= Given problem =
Take the material below and retype it in full; pictures are left out.

= Source records =
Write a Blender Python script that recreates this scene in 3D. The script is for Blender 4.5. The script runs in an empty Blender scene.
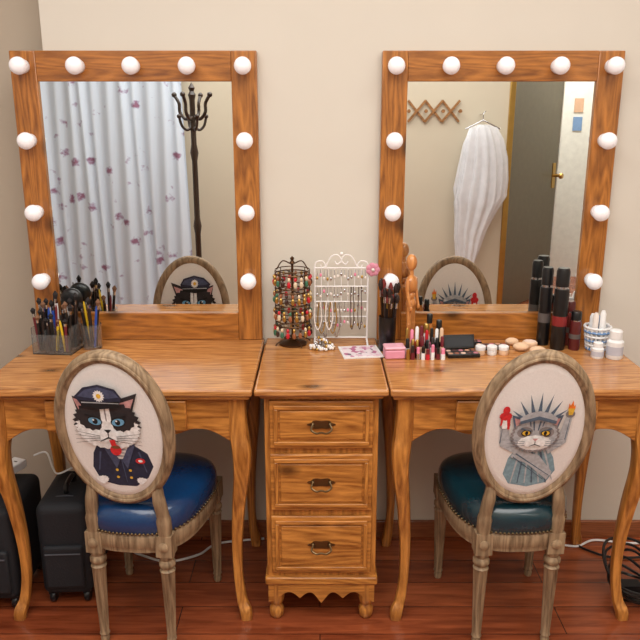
import bpy, bmesh, math, random
from mathutils import Vector, Matrix
random.seed(7)
scene=bpy.context.scene
try: scene.view_settings.view_transform='Standard'
except Exception: pass
pi=math.pi
def lin(c):
    c=c/255.0
    return c/12.92 if c<=0.04045 else ((c+0.055)/1.055)**2.4
def L3(r,g,b): return (lin(r),lin(g),lin(b),1)
# ---------------------------------------------------------------- materials
_m={}
def pbr(name,rgb,rough=0.5,metal=0.0,coat=0.0,emit=0.0,trans=0.0,noise=0.06,nscale=20,bump=0.0,alpha=1.0):
    if name in _m: return _m[name]
    m=bpy.data.materials.new(name); m.use_nodes=True
    nt=m.node_tree; b=nt.nodes['Principled BSDF']
    c=L3(*rgb)
    tc=nt.nodes.new('ShaderNodeTexCoord'); n=nt.nodes.new('ShaderNodeTexNoise'); n.inputs['Scale'].default_value=nscale; n.inputs['Detail'].default_value=4
    nt.links.new(tc.outputs['Object'],n.inputs['Vector'])
    r=nt.nodes.new('ShaderNodeValToRGB')
    r.color_ramp.elements[0].position=0.3; r.color_ramp.elements[1].position=0.7
    r.color_ramp.elements[0].color=tuple(max(0,x*(1-noise)) for x in c[:3])+(1,)
    r.color_ramp.elements[1].color=tuple(min(1,x*(1+noise)) for x in c[:3])+(1,)
    nt.links.new(n.outputs['Fac'],r.inputs['Fac']); nt.links.new(r.outputs['Color'],b.inputs['Base Color'])
    b.inputs['Roughness'].default_value=rough; b.inputs['Metallic'].default_value=metal
    b.inputs['Coat Weight'].default_value=coat; b.inputs['Transmission Weight'].default_value=trans
    b.inputs['Alpha'].default_value=alpha
    if emit>0:
        b.inputs['Emission Color'].default_value=c; b.inputs['Emission Strength'].default_value=emit
    if bump>0:
        bp=nt.nodes.new('ShaderNodeBump'); bp.inputs['Strength'].default_value=bump; bp.inputs['Distance'].default_value=0.002
        nt.links.new(n.outputs['Fac'],bp.inputs['Height']); nt.links.new(bp.outputs['Normal'],b.inputs['Normal'])
    _m[name]=m; return m
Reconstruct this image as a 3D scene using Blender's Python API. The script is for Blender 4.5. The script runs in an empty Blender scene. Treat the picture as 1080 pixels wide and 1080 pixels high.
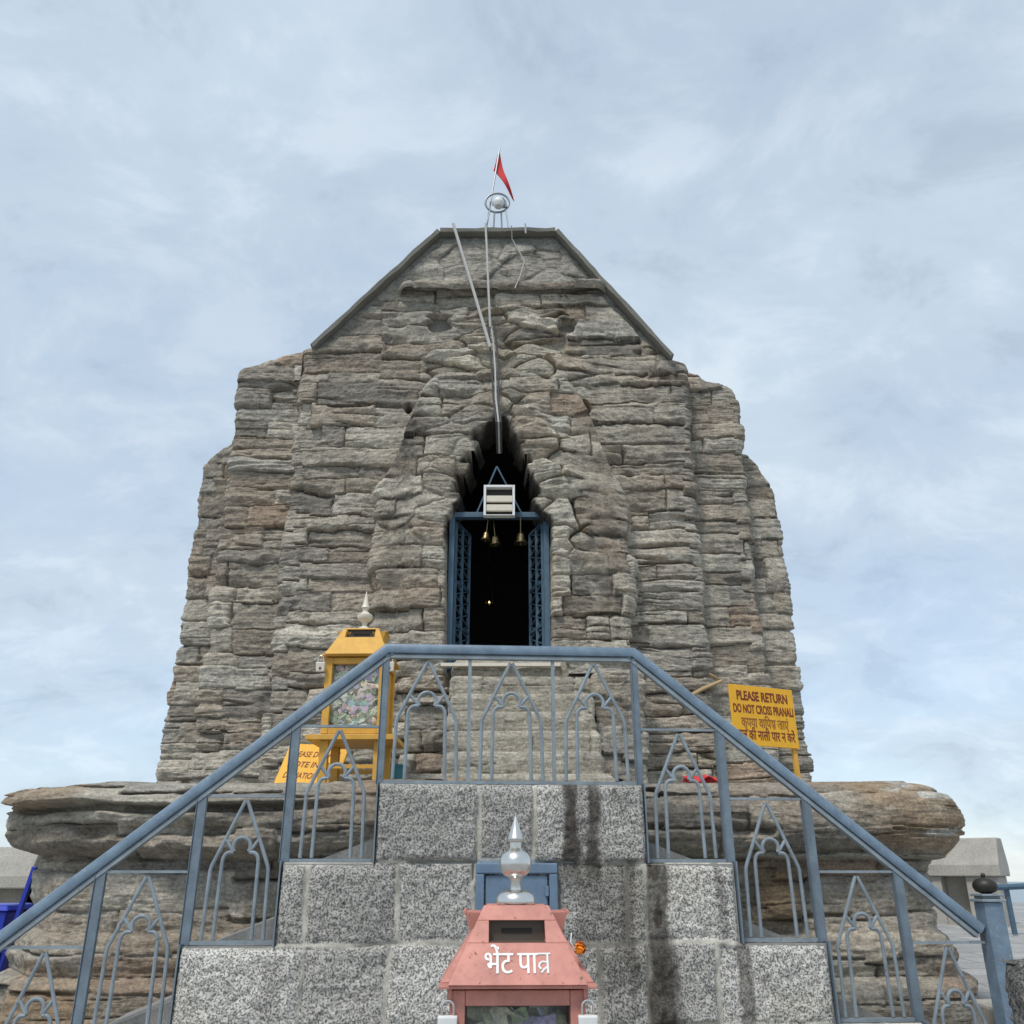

= Problem solution =
Write a Blender Python script that recreates this scene in 3D. The script is for Blender 4.5. The script runs in an empty Blender scene.
import bpy, bmesh, math, random
from mathutils import Vector, Matrix
random.seed(7)
scene=bpy.context.scene
try: scene.view_settings.view_transform='Standard'
except Exception: pass
pi=math.pi
def lin(c):
    c=c/255.0
    return c/12.92 if c<=0.04045 else ((c+0.055)/1.055)**2.4
def L3(r,g,b): return (lin(r),lin(g),lin(b),1)
# ---------------------------------------------------------------- materials
_m={}
def pbr(name,rgb,rough=0.5,metal=0.0,coat=0.0,emit=0.0,trans=0.0,noise=0.06,nscale=20,bump=0.0,alpha=1.0):
    if name in _m: return _m[name]
    m=bpy.data.materials.new(name); m.use_nodes=True
    nt=m.node_tree; b=nt.nodes['Principled BSDF']
    c=L3(*rgb)
    tc=nt.nodes.new('ShaderNodeTexCoord'); n=nt.nodes.new('ShaderNodeTexNoise'); n.inputs['Scale'].default_value=nscale; n.inputs['Detail'].default_value=4
    nt.links.new(tc.outputs['Object'],n.inputs['Vector'])
    r=nt.nodes.new('ShaderNodeValToRGB')
    r.color_ramp.elements[0].position=0.3; r.color_ramp.elements[1].position=0.7
    r.color_ramp.elements[0].color=tuple(max(0,x*(1-noise)) for x in c[:3])+(1,)
    r.color_ramp.elements[1].color=tuple(min(1,x*(1+noise)) for x in c[:3])+(1,)
    nt.links.new(n.outputs['Fac'],r.inputs['Fac']); nt.links.new(r.outputs['Color'],b.inputs['Base Color'])
    b.inputs['Roughness'].default_value=rough; b.inputs['Metallic'].default_value=metal
    b.inputs['Coat Weight'].default_value=coat; b.inputs['Transmission Weight'].default_value=trans
    b.inputs['Alpha'].default_value=alpha
    if emit>0:
        b.inputs['Emission Color'].default_value=c; b.inputs['Emission Strength'].default_value=emit
    if bump>0:
        bp=nt.nodes.new('ShaderNodeBump'); bp.inputs['Strength'].default_value=bump; bp.inputs['Distance'].default_value=0.002
        nt.links.new(n.outputs['Fac'],bp.inputs['Height']); nt.links.new(bp.outputs['Normal'],b.inputs['Normal'])
    _m[name]=m; return m
Reconstruct this image as a 3D scene using Blender's Python API. The script is for Blender 4.5. The script runs in an empty Blender scene. Treat the picture as 1080 pixels wide and 1080 pixels high.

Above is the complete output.